Ginsburg’s opinion noted that using total population was the method used in the “overwhelming majority of cases,” citing as one of the “rare occasions” when only voters were counted a 1966 case allowing Hawaii to use this method because of Hawaii’s unique situation with its “substantial temporary military population.”

“Appellants have shown no reason for the Court to disturb this longstanding use of total population,” continued Ginsburg, describing the practice as “a well-functioning approach to districting that all 50 States and countless local jurisdictions have followed for decades, even centuries.”

Ginsburg found merit in including nonvoters in the districting process because elected representatives represent voters and nonvoters alike:

As the Framers of the Constitution and the Fourteenth Amendment comprehended, representatives serve all residents, not just those eligible or registered to vote. Nonvoters have an important stake in many policy debates—children, their parents, even their grandparents, for example, have a stake in a strong public-education system—and in receiving constituent services, such as help navigating public-benefits bureaucracies. By ensuring that each representative is subject to requests and suggestions from the same number of constituents, total population apportionment promotes equitable and effective representation.

Both Republicans and Democrats have benefited from counting non-voters.

Many liberal commentators took the position that drawing districts with voting population would benefit Republicans and rural districts, by shifting influence away from urban areas, which tend to lean Democratic. Caroline Frederickson, president of the liberal American Constitution Society, called the lawsuit an attempt to “dilute the political representation of minorities and children.”

However, counting non-voters can work to benefit Republicans, specifically when prisons are located in rural areas.

Back in 2011, Ross Ramsey at The Texas Tribune reported how large prison populations were used to bolster the numbers of the rural, Republican-leaning districts where the prisons were located. Ramsey described several rural districts with prisons where many of the inmates were Houston/Harris County residents before their incarceration.

If Texas had counted those inmates based on the address they had before being locked up instead of the addresses of their prisons, the nearly 30,000 incarcerated Houstonians around the state would have been enough to grant Harris County an additional legislative seat, which would have likely gone to a Democrat.

“Prison gerrymandering”

“Prison gerrymandering” has been a controversial practice for years.
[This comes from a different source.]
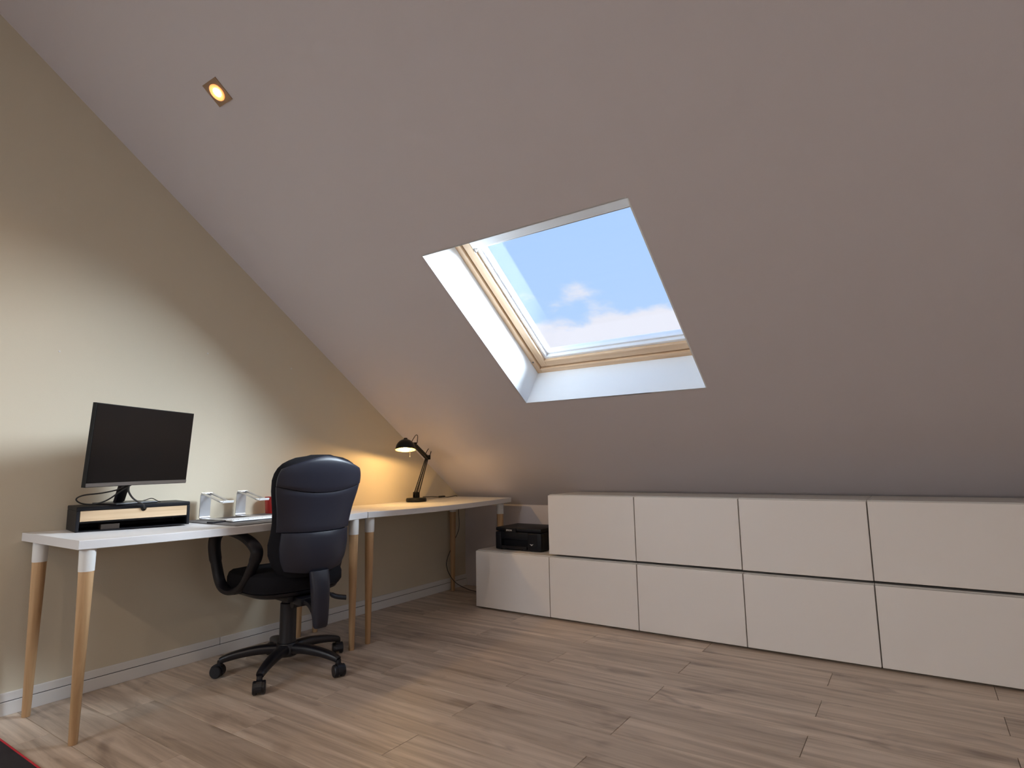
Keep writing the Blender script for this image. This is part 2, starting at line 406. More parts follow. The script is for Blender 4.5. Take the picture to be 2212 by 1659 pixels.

The Washington Times reported that Texas, Colorado, and Virginia were the top states using this practice after the 2000 Census, and noted a city council race in Iowa where only two votes were cast in a district that was “made up of 58 registered voters and 1,300 nonvoting prisoners at the Anamosa State Penitentiary.”

Lawsuits have been filed by liberal groups challenging this practice, including a suit brought by the ACLU in Jefferson County, Florida, where Jefferson Correctional Institute inmates counted for nearly half of the voting age population. According to Think Progress, Maryland,  New York, Delaware, Virginia, Massachusetts, Illinois, and California passed laws requiring or allowing states to count inmates at their last address before incarceration, and similar bills have been introduced in several other states.

Door cracked open for states to use voting population, but will they try?

Interestingly, the Court limited its ruling to rejecting the request to require Texas to using voting population to draw the maps, and stating that using total population was permissible under the Equal Protection Clause and the “one person, one vote” principle (as well as a widespread and long-accepted practice, as noted above).

Theoretically, this leaves the door open for a state to use voting population, but the Court did not resolve how they would rule. The State of Texas had argued that the Court should grant explicit permission to use voting population, and the Obama administration had wanted total population to be mandated, but the Court was persuaded by neither. Instead, the Court noted that they could not and would not rule on the issue of using voting population until they were presented with an actual case of a state using such a plan.

The end result is that states like Texas face a choice: they have been granted a green light to use total population to draw their state legislative districts, and may continue doing so. If they wish to switch to a voting population method, they will most likely face years of new litigation, as the stakes are high for both sides on this issue and the Court has deliberately refused to rule until they have an actual plan to review.